## The task
Each line below should be retyped exactly, with no pictures.

--- --- ---

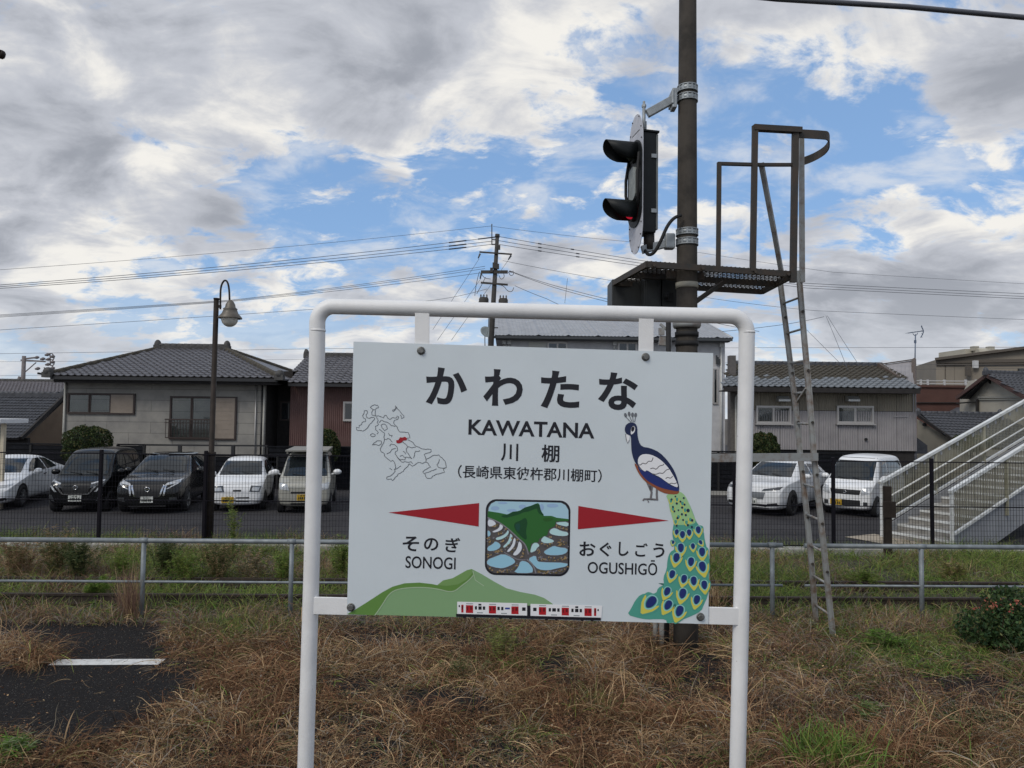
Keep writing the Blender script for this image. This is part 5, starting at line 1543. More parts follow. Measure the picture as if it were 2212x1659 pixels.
mb = MB(); mb.bar(E0 + UP * -.10, E1 + UP * -.10, .12, .14); mb.bar(E0 + Vector((.1, .3, -.18)), E1 + Vector((-.1, .3, -.18)), .5, .06); mb.build('gutter', M_SILD, H4)
mb = MB(); mb.prism([Vector((E0.x - .02, E0.y, E0.z - .15)), Vector((R0.x - .02, R0.y, R0.z + .08)), Vector((R0.x - .02, R0.y, 0)), Vector((E0.x - .02, E0.y, 0))], Vector((-.22, 0, 0))); mb.build('dark_gable_edge', M_SILD, H4)
for px in (1089, 1100, 1327, 1557):
    X, _ = ZX(px, 745, WY)
    mb = MB(); mb.tube([(X, WY - .08, .1), (X, WY - .08, zE3 - .1)], .06, 8); mb.box((X, WY - .12, zE3 - .05), (.22, .18, .25)); mb.build('downpipe', mat('white_downpipe', (.55, .55, .53), .5, var=.1), H4)
for xa, xb in ((1184, 1224), (1336, 1374)):
    X0, z1 = ZX(xa, 740, WY); X1, z0 = ZX(xb, 775, WY)
    window(H4, X0, X1, WY - .03, z0, z1, 2, M_FRAMEA, .10, False, 0, False, M_PANED)
X0, z1 = ZX(1142, 739, WY); X1, z0 = ZX(1180, 775, WY)
mb = MB(); mb.box(((X0 + X1) / 2, WY - .03, (z0 + z1) / 2), (X1 - X0, .05, z1 - z0)); mb.build('shutter_case', mat('pale_shutter', (.55, .55, .5), .6), H4)
X0, z1 = ZX(1541, 797, WY); X1, z0 = ZX(1549, 872, WY)
window(H4, X0, X1, WY - .03, z0, z1, 1, M_FRAMEA, .07, False, 0, False, M_PANED)
mb = MB()
for k_ in range(3):
    p = at(1548 + k_ * 3, 777 + k_ * 2, WY - .1); mb.box(p, (.06, .12, .5 - .1 * k_))
mb.build('wall_hooks', M_SILD, H4)
# satellite dish by its left corner
p = at(1050, 719, WY - 1)
DS = thing('satellite_dish', 'small grey satellite dish on a mast at the left corner of the white building', 'satellite dish', p)
ax = Vector((.35, -.8, .5)).normalized()
mb = MB(); mb.lathe(p, [(0, 0), (.14, .015), (.26, .05), (.36, .10), (.365, .11), (.26, .065), (.14, .03), (0, .015)], 20, ax); mb.build('reflector', mat('dish_grey', (.22, .25, .25), .5, var=.1), DS)
mb = MB(); mb.tube([p - ax * .02, p - ax * .2, Vector((p.x, p.y, p.z - .3)) - ax * .2, Vector((p.x + .1, p.y, p.z - 2.5)) - ax * .2], .03, 8); mb.tube([p + ax * .05 - UP * .25, p + ax * .45], .015, 6); mb.build('mast', M_GALV, DS)

# ------------------------------------------------ right house with two windows
VY = 29.5
x0, zE4 = ZX(1578, 842, VY); x1, _ = ZX(1978, 842, VY)
H5 = thing('corrugated_house', 'beige grey corrugated house with two aluminium windows and half mossy tile roof', 'house', (x0, VY, 0))
M_COR = mat('corrugated_grey_lilac', (.35, .33, .335), .6, .15, vscale=.8, col2=(.255, .245, .25))
M_CORU = mat('corrugated_beige', (.275, .24, .18), .65, .1, vscale=.8, col2=(.21, .185, .145))
_, zb = ZX(1780, 972, VY); _, zm = ZX(1780, 887, VY)
mb = MB(); mb.prism([Vector((x0 + .05, VY + .06, 0)), Vector((x1 - .05, VY + .06, 0)), Vector((x1 - .05, VY + 6, 0)), Vector((x0 + 1.75, VY + 6, 0))], Vector((0, 0, zE4 + .2))); mb.build('wall', M_DWOOD, H5)
n = 9
for i in range(n):
    a = x0 + .45 + (x1 - x0 - .45) * i / n; b = x0 + .45 + (x1 - x0 - .45) * (i + 1) / n - .012
    corrugated(H5, 'lower_cladding', a, b, VY - .022, zb, zm - .01, M_COR, .095, .03)
    corrugated(H5, 'upper_cladding', a, b, VY, zm + .01, zE4 + .15, M_CORU, .095, .02)
corrugated(H5, 'side_cladding', VY, VY + 6, x1 + .01, zb, zE4 + .1, M_CORU, .095, -.02, 'y')
block(H5, 'left_corner', x0, x0 + .44, VY - .01, VY + .05, .2, zE4 + .1, mat('corner_dark_beige', (.12, .11, .10), .8, var=.15))
for px in (1972, 1977):
    X, _ = ZX(px, 900, VY); MB().bar((X, VY - .05, zb), (X, VY - .05, zE4), .03, .03).build('corner_trim', M_COR, H5)
X, _ = ZX(1588, 900, VY); mb = MB(); mb.tube(smooth_path([Vector((X + .25, VY - .12, zE4 + .02)), Vector((X + .22, VY - .1, zE4 - .1)), Vector((X, VY - .1, zE4 - .28)), Vector((X, VY - .1, zE4 - .5)), Vector((X, VY - .1, .2))], 1), .045, 8); mb.build('downpipe', M_PIPEL, H5)
for xa, xb in ((1634, 1706), (1808, 1884)):
    X0, z1 = ZX(xa, 878, VY); X1, z0 = ZX(xb, 914, VY)
    window(H5, X0, X1, VY - .05, z0, z1, 2, M_FRAMEA, .07, True, 0)
    MB().bar((X0 - .08, VY - .10, z0 - .06), (X1 + .08, VY - .10, z0 - .06), .16, .045).build('sill', M_FRAMEA, H5)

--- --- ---

## Task output
Keep writing the Blender script for this image. This is part 5, starting at line 1543. More parts follow. Measure the picture as if it were 2212x1659 pixels.
mb = MB(); mb.bar(E0 + UP * -.10, E1 + UP * -.10, .12, .14); mb.bar(E0 + Vector((.1, .3, -.18)), E1 + Vector((-.1, .3, -.18)), .5, .06); mb.build('gutter', M_SILD, H4)
mb = MB(); mb.prism([Vector((E0.x - .02, E0.y, E0.z - .15)), Vector((R0.x - .02, R0.y, R0.z + .08)), Vector((R0.x - .02, R0.y, 0)), Vector((E0.x - .02, E0.y, 0))], Vector((-.22, 0, 0))); mb.build('dark_gable_edge', M_SILD, H4)
for px in (1089, 1100, 1327, 1557):
    X, _ = ZX(px, 745, WY)
    mb = MB(); mb.tube([(X, WY - .08, .1), (X, WY - .08, zE3 - .1)], .06, 8); mb.box((X, WY - .12, zE3 - .05), (.22, .18, .25)); mb.build('downpipe', mat('white_downpipe', (.55, .55, .53), .5, var=.1), H4)
for xa, xb in ((1184, 1224), (1336, 1374)):
    X0, z1 = ZX(xa, 740, WY); X1, z0 = ZX(xb, 775, WY)
    window(H4, X0, X1, WY - .03, z0, z1, 2, M_FRAMEA, .10, False, 0, False, M_PANED)
X0, z1 = ZX(1142, 739, WY); X1, z0 = ZX(1180, 775, WY)
mb = MB(); mb.box(((X0 + X1) / 2, WY - .03, (z0 + z1) / 2), (X1 - X0, .05, z1 - z0)); mb.build('shutter_case', mat('pale_shutter', (.55, .55, .5), .6), H4)
X0, z1 = ZX(1541, 797, WY); X1, z0 = ZX(1549, 872, WY)
window(H4, X0, X1, WY - .03, z0, z1, 1, M_FRAMEA, .07, False, 0, False, M_PANED)
mb = MB()
for k_ in range(3):
    p = at(1548 + k_ * 3, 777 + k_ * 2, WY - .1); mb.box(p, (.06, .12, .5 - .1 * k_))
mb.build('wall_hooks', M_SILD, H4)
# satellite dish by its left corner
p = at(1050, 719, WY - 1)
DS = thing('satellite_dish', 'small grey satellite dish on a mast at the left corner of the white building', 'satellite dish', p)
ax = Vector((.35, -.8, .5)).normalized()
mb = MB(); mb.lathe(p, [(0, 0), (.14, .015), (.26, .05), (.36, .10), (.365, .11), (.26, .065), (.14, .03), (0, .015)], 20, ax); mb.build('reflector', mat('dish_grey', (.22, .25, .25), .5, var=.1), DS)
mb = MB(); mb.tube([p - ax * .02, p - ax * .2, Vector((p.x, p.y, p.z - .3)) - ax * .2, Vector((p.x + .1, p.y, p.z - 2.5)) - ax * .2], .03, 8); mb.tube([p + ax * .05 - UP * .25, p + ax * .45], .015, 6); mb.build('mast', M_GALV, DS)

# ------------------------------------------------ right house with two windows
VY = 29.5
x0, zE4 = ZX(1578, 842, VY); x1, _ = ZX(1978, 842, VY)
H5 = thing('corrugated_house', 'beige grey corrugated house with two aluminium windows and half mossy tile roof', 'house', (x0, VY, 0))
M_COR = mat('corrugated_grey_lilac', (.35, .33, .335), .6, .15, vscale=.8, col2=(.255, .245, .25))
M_CORU = mat('corrugated_beige', (.275, .24, .18), .65, .1, vscale=.8, col2=(.21, .185, .145))
_, zb = ZX(1780, 972, VY); _, zm = ZX(1780, 887, VY)
mb = MB(); mb.prism([Vector((x0 + .05, VY + .06, 0)), Vector((x1 - .05, VY + .06, 0)), Vector((x1 - .05, VY + 6, 0)), Vector((x0 + 1.75, VY + 6, 0))], Vector((0, 0, zE4 + .2))); mb.build('wall', M_DWOOD, H5)
n = 9
for i in range(n):
    a = x0 + .45 + (x1 - x0 - .45) * i / n; b = x0 + .45 + (x1 - x0 - .45) * (i + 1) / n - .012
    corrugated(H5, 'lower_cladding', a, b, VY - .022, zb, zm - .01, M_COR, .095, .03)
    corrugated(H5, 'upper_cladding', a, b, VY, zm + .01, zE4 + .15, M_CORU, .095, .02)
corrugated(H5, 'side_cladding', VY, VY + 6, x1 + .01, zb, zE4 + .1, M_CORU, .095, -.02, 'y')
block(H5, 'left_corner', x0, x0 + .44, VY - .01, VY + .05, .2, zE4 + .1, mat('corner_dark_beige', (.12, .11, .10), .8, var=.15))
for px in (1972, 1977):
    X, _ = ZX(px, 900, VY); MB().bar((X, VY - .05, zb), (X, VY - .05, zE4), .03, .03).build('corner_trim', M_COR, H5)
X, _ = ZX(1588, 900, VY); mb = MB(); mb.tube(smooth_path([Vector((X + .25, VY - .12, zE4 + .02)), Vector((X + .22, VY - .1, zE4 - .1)), Vector((X, VY - .1, zE4 - .28)), Vector((X, VY - .1, zE4 - .5)), Vector((X, VY - .1, .2))], 1), .045, 8); mb.build('downpipe', M_PIPEL, H5)
for xa, xb in ((1634, 1706), (1808, 1884)):
    X0, z1 = ZX(xa, 878, VY); X1, z0 = ZX(xb, 914, VY)
    window(H5, X0, X1, VY - .05, z0, z1, 2, M_FRAMEA, .07, True, 0)
    MB().bar((X0 - .08, VY - .10, z0 - .06), (X1 + .08, VY - .10, z0 - .06), .16, .045).build('sill', M_FRAMEA, H5)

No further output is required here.